On a bitterly cold night on February 26, 1992, Armenian troops and tanks rolled into the small town of Khojaly in the Nagorno-Karabakh region. What followed was one of the vilest pogroms on European soil since World War II – the massacre of 613 Azerbaijani civilians by Armenian soldiers.

This Sunday marks the 31st anniversary of what is now known as the Khojaly massacre – the darkest few hours in the history of Azerbaijan, a former Soviet vassal which declared independence a few months before the collapse of the USSR in December 1991.

Among those brutally murdered by Armenian forces were 106 women, 63 children and 70 older adults. Nearly 487 were seriously wounded when the town, with a population of about 7,000, was targeted with heavy artillery backed by tanks.

Rough estimates by Azerbaijan authorities and independent agencies put the number of ethnic- Azerbaijanis killed in the 1991-1994 war at over 30,000. Around one million others were forced out of their homes in the ethnic cleansing by Armenia.

After years of Armenian occupation, most parts of the Nagorno-Karabakh region were finally liberated by Azerbaijan forces in September 2020 after a 44-day conflict that ended in a Russia-brokered truce.

Armenian genocide

The killings – the single-largest massacre during the 1st Nagorno-Karabakh conflict – have drawn parallels with the horrors of the Holocaust.

Subsequent investigations by the Azerbaijani government and international experts, based on the testimonies of about 2,000 survivors, exposed the brutality of the Armenian soldiers.

Azerbaijani civilians were burnt alive, many had their scalps peeled off their scalps, some had their ears, noses or sexual organs cut off, and many had their eyes gouged off.
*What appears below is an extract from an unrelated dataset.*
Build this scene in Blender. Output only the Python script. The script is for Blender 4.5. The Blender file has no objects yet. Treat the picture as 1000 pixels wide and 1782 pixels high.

Survivors said Armenian soldiers stacked the bodies of women and children in piles and mutilated their victims in the worst ways imaginable.

About 150 of the 1,275 people that Armenians captured during the massacre remain missing to date. Eight families were completely wiped out, while 130 children lost one parent, and 25 lost both parents.

Some people from Khojaly, one of the oldest settlements in Karabakh, survived the massacre by escaping to surrounding hills and forests, eventually making their way to safety through sub-freezing temperatures.

READ MORE: Survivors recount horror of Khojaly massacre


“Armenia and its politicians occupied Azerbaijani lands for 30 years, caused 1 million people to live away from their homeland for 30 years, and carried out the Khojaly genocide with a fascist ideology,” Azerbaijan's ambassador to Türkiye Resad Mammadov said last year.

The Azerbaijani government has launched a Justice for Khojaly campaign, calling upon world leaders to recognise the massacre as a crime against humanity and to bring the perpetrators to justice.